On February 27 2014, over 6000 CUPE 3902 members representing teaching assistants and course instructors at University of Toronto, walked off the job. The Administration, publicly represented by Dr. Cheryl Regehr — Vice President and Provost, as well as former Dean of the Faculty of Social Work — has openly expressed her disapproval of the strike while urging CUPE members to accept an exploitative deal that forces employees to live below the poverty line. While such a position may be congruent with Dr. Regehr’s role as an administrator, it is in direct conflict with her professional role as a social worker, and as a current social work professor.
Yes indeed, Dr. Regehr is a social worker by training. Her research has been influential in the field for many years. From intervention-based meta-analyses on stress reduction and students’ mental health, to domestic violence, trauma, ethics, elder abuse and child welfare, Dr. Regehr’s contributions, 114 peer-reviewed articles to be exact, gained her prominence as a social work educator and researcher. Not that long ago, she examined trends in higher education in Canada, chronicling the challenges for social work pedagogy. Yet these challenges still hang around the field.
In an interview conducted by Zane Schwartz and published by The Varsity in September 2013, Dr. Regehr openly stated that she feels hopeful about her ability to work with the graduate students’ union and foster collaborative relationships. Two years in office and Dr. Regehr has forgotten what collaborative partnerships are all about. She systematically failed to negotiate with CUPE 3902 Bargaining Team for almost one year (members have been working without a signed agreement since April 2014).
Then Dr. Regehr sped up negotiations in light of the possible strike (February 2015), and put forward an agreement that failed to address any of the CUPE membership’s core concerns. While the proposed agreement would have modestly increased members’ hourly wages and would have generally provided a little bit more money for the overly competitive and difficult to access Assistance Tuition Funds, it would have ignored members’ minimum funding packages — the only guarantee of lifting thousands out of poverty, clearly dismissing the Bargaining Team’s number one priority. We are now entering the third week of the strike and Dr. Regehr refuses to come back to the table with an acceptable deal.
Dr. Regehr’s proposed band-aid agreement might make sense within the profit-orientated business realm, but flies in the face of social work values. The social work profession is not about business, but rather about values. About principles and ethics grounded within notions of justice, welfare, equity and equality. These are clearly outlined by the Canadian Social Work Code of Ethics that Dr. Regehr has surely signed. It is this very same Code of Ethics that outlines the profession’s dedication “to the welfare and self-realization of all people…and the achievement of social justice for all” while focusing on the “needs and empowerment of people who are vulnerable, oppressed, and/or living in poverty.” Clearly, based on Dr. Regehr’s current statements, she is installing a legacy of acquiescing and refuting such ethics as the status quo.

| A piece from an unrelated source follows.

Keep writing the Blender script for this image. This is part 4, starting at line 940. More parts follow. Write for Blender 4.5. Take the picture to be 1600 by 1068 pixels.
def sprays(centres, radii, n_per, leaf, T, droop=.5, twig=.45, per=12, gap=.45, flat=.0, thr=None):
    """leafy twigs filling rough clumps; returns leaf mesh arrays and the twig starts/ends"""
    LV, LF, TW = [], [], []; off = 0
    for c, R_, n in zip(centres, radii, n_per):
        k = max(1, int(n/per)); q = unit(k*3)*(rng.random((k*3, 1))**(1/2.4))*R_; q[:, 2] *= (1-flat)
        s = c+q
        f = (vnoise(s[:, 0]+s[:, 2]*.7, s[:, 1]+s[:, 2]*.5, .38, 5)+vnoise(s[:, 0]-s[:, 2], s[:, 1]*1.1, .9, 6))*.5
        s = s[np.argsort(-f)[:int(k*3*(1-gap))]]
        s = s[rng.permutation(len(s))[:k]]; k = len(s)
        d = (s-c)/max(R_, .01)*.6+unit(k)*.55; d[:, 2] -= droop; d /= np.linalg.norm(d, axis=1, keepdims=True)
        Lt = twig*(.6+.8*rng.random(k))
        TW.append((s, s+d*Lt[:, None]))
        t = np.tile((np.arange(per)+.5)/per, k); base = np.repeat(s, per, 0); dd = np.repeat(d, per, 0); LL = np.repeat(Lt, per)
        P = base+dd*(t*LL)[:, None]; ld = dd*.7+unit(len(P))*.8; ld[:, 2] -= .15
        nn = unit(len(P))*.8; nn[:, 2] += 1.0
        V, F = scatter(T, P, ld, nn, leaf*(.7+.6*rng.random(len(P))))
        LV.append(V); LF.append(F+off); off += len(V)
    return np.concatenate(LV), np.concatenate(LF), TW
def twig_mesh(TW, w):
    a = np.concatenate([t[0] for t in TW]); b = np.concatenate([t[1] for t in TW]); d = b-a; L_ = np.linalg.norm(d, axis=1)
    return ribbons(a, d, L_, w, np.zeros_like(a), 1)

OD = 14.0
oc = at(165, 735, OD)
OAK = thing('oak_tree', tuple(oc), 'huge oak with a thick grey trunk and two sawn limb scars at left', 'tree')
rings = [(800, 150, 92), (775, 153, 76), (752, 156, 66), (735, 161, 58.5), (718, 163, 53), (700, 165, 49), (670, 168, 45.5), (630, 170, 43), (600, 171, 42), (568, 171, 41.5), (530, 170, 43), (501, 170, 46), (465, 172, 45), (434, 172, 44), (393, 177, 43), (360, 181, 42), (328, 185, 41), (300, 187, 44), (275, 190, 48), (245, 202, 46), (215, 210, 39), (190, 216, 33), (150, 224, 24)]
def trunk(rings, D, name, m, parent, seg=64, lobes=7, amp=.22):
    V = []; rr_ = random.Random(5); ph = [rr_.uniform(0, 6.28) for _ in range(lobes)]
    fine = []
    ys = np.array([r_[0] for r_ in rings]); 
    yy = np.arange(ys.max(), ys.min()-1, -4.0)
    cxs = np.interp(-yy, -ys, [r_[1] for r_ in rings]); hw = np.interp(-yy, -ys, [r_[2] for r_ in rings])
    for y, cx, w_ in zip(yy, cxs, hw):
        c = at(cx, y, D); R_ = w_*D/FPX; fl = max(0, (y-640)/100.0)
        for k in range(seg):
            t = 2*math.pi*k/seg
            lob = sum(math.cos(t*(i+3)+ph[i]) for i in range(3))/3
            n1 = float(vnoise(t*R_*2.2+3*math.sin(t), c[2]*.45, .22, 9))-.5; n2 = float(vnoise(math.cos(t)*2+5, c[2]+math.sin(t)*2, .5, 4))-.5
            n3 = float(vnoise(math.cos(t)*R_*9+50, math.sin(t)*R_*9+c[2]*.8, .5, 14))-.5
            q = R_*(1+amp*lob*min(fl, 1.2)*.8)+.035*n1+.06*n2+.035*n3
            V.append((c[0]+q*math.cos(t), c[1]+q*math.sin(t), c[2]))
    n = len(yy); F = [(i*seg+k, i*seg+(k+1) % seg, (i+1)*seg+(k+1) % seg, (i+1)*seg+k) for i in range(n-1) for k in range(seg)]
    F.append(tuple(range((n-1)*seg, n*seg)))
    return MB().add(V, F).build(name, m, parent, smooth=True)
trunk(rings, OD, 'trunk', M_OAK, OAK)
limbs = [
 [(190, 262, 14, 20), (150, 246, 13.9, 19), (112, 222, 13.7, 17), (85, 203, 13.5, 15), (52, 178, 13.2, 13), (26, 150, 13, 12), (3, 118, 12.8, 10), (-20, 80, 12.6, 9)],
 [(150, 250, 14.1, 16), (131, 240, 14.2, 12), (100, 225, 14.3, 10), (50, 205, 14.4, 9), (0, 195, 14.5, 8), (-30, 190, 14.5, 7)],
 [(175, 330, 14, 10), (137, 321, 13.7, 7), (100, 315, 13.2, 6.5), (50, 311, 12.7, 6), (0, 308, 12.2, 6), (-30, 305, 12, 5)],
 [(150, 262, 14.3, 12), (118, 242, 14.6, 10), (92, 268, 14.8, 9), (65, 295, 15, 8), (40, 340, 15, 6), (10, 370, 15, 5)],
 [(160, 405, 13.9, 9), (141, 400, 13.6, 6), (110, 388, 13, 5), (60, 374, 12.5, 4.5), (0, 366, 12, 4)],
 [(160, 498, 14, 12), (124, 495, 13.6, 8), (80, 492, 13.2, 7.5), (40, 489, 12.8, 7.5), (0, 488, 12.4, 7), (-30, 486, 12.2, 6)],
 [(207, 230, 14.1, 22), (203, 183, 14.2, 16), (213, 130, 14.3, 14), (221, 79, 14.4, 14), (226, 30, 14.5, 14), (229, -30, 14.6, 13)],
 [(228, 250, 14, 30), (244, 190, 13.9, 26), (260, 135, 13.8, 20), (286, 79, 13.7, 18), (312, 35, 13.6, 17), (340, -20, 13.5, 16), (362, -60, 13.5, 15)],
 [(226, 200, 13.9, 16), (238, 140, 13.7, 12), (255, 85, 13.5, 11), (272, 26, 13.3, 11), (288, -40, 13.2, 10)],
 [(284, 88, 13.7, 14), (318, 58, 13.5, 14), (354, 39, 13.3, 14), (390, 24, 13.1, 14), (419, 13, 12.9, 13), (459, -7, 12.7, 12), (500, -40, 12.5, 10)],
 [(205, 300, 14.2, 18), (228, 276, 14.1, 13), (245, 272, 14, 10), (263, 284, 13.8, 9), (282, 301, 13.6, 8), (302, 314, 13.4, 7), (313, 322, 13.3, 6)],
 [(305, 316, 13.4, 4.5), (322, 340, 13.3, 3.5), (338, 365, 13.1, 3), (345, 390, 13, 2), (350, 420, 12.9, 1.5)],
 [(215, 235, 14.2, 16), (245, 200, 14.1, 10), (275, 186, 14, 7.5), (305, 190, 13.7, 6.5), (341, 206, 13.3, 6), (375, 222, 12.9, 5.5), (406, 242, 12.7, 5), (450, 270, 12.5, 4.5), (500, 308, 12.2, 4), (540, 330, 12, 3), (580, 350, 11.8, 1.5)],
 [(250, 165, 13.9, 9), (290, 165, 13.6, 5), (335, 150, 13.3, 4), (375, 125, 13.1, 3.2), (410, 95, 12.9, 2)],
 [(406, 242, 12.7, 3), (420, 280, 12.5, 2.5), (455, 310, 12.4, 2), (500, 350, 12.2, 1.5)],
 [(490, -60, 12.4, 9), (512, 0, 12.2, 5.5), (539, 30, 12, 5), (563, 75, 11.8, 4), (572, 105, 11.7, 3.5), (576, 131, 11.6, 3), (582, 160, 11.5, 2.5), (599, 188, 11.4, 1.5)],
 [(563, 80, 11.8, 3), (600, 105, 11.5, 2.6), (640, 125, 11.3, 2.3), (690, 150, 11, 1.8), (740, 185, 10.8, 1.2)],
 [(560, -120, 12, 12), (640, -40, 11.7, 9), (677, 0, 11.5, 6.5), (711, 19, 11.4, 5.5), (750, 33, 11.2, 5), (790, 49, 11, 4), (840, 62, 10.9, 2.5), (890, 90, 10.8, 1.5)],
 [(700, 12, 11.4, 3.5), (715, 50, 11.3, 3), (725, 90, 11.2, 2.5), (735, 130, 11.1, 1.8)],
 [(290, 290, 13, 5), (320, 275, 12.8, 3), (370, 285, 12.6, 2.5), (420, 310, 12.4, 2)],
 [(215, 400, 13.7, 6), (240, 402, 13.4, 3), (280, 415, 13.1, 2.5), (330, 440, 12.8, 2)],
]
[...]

Why is Dr. Regehr choosing to ignore the needs of over 6000 student workers living in poverty? And what is just and equitable about graduate students living $7000 below Stats Canada’s low-income cut off?
Dr. Cheryl Regehr’s own Faculty — Factor Inwentash Faculty of Social Work (FIFSW), named after the CEO of Pinetree Capital Sheldon Inwentash — has been tacitly supporting her position throughout the strike. Ironically, FIFSW has a world-class research reputation centered around the faculty’s mission to “address social inequities at local, national and global levels.” Some of Canada’s most prominent income inequality research has come out of these walls.
Yet the current local inequity, like the one that forced the ongoing strike at U of T, remains unaddressed. Over the last two weeks, 24 departments at University of Toronto — equal to the number of FIFSW faculty on the sunshine list — have put forward solidarity statements supporting the CUPE 3902 strike, arguing for an equitable employment environment and fairer working conditions for their course instructors and teaching assistants.
Yet most of these departments do not have an explicit social justice mandate in their curriculum, like the one that FIFSW proudly publicizes. In the face of poverty and precarity, social work demands solidarity and action, not silence and tacit compliance with Dr. Regehr’s administrative goals.